-- Brief --
Answer with a single number, the count of lines holding the word "Blender".
── Data rows
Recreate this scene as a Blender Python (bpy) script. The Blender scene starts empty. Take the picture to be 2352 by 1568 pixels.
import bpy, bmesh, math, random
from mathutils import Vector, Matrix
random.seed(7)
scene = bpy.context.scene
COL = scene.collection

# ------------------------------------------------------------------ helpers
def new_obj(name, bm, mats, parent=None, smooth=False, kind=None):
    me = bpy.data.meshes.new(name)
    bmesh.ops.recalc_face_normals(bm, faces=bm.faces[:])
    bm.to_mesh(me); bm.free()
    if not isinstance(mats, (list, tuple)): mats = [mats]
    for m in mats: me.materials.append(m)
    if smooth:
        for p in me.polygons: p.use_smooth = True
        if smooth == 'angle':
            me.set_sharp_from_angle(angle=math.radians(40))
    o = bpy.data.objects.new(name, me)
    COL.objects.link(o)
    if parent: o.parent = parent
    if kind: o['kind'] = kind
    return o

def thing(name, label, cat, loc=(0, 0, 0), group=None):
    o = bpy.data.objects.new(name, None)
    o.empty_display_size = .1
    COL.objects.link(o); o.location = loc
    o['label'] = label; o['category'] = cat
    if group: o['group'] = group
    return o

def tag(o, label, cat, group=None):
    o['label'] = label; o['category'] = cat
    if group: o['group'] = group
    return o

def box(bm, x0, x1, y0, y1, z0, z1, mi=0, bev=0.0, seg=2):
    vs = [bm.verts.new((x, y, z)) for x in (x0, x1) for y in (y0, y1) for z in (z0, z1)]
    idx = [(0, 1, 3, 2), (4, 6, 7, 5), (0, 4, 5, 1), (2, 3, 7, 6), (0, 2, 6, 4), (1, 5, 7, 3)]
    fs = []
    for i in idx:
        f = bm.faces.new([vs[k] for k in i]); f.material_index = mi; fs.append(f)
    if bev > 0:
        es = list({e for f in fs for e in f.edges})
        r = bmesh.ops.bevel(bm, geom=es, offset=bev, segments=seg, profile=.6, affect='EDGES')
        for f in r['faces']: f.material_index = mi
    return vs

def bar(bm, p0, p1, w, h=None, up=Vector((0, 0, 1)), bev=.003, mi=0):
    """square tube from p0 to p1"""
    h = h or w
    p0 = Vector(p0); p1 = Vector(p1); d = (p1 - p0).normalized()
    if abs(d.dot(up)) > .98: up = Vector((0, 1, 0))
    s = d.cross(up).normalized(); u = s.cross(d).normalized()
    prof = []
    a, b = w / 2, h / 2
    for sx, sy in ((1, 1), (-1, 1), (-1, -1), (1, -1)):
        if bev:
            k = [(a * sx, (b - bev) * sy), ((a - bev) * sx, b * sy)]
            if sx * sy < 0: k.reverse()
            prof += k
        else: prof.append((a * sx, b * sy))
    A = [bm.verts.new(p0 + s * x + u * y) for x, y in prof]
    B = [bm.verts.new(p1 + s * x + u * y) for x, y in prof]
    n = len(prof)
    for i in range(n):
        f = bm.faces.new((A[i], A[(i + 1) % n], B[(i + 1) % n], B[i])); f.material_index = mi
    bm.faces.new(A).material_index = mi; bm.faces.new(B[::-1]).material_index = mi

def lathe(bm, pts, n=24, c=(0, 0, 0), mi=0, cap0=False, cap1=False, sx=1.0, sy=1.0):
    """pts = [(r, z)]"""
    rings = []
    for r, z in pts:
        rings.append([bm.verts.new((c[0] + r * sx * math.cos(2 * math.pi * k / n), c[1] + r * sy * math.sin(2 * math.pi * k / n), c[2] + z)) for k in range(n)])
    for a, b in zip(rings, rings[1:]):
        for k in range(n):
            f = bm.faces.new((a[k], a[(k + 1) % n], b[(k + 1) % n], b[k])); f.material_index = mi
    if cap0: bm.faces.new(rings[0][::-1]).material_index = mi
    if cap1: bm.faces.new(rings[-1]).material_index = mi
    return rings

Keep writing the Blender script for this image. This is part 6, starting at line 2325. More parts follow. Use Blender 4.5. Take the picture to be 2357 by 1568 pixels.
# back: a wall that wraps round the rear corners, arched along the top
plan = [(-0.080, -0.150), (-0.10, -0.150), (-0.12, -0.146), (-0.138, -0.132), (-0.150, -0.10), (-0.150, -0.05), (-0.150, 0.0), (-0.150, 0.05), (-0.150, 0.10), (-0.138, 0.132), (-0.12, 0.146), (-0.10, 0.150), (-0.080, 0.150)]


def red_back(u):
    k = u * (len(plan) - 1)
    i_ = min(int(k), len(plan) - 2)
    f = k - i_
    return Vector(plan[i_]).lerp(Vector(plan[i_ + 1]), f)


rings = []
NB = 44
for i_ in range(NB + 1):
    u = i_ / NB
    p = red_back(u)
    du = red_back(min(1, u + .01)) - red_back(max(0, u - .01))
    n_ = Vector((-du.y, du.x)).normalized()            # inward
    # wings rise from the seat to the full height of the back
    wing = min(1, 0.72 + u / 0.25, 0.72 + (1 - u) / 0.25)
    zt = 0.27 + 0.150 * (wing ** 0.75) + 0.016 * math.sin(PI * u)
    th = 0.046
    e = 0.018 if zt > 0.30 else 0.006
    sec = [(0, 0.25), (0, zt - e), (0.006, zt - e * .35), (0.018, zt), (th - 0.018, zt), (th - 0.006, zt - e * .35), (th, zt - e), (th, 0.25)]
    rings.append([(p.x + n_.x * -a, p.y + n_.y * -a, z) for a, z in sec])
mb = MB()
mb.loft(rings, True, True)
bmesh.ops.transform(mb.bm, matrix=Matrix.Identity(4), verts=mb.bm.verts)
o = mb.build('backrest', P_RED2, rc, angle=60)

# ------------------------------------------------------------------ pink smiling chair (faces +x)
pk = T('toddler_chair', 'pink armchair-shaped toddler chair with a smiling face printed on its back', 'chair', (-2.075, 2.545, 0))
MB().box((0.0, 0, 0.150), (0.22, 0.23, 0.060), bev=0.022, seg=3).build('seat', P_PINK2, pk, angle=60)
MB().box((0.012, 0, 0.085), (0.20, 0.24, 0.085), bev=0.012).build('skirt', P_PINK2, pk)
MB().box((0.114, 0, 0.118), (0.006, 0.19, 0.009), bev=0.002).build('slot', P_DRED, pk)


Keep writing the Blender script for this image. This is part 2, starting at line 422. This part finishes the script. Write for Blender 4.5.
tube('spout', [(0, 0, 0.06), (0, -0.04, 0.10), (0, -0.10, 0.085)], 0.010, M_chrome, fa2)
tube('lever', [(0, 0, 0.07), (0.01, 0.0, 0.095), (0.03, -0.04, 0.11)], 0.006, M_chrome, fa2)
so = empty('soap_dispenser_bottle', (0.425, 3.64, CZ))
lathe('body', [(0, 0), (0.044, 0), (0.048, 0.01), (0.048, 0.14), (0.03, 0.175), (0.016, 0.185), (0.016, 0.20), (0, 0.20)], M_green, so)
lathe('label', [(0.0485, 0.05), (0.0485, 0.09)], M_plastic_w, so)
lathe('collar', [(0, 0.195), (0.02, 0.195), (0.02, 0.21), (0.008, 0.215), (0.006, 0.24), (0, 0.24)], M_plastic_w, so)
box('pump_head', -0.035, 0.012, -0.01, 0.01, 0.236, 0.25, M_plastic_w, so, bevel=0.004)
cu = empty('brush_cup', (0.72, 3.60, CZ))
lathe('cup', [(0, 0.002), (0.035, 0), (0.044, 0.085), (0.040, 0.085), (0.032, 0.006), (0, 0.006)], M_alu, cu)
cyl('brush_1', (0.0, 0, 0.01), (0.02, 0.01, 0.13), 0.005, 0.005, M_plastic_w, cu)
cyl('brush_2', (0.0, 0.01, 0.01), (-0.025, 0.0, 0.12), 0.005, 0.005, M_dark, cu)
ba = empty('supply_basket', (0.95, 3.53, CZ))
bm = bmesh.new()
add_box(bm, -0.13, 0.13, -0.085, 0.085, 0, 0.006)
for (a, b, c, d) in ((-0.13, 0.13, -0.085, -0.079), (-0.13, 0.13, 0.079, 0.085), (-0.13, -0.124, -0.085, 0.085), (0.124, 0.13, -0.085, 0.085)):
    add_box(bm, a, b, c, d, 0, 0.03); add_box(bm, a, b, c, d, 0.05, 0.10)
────
-- Exercise solution --
3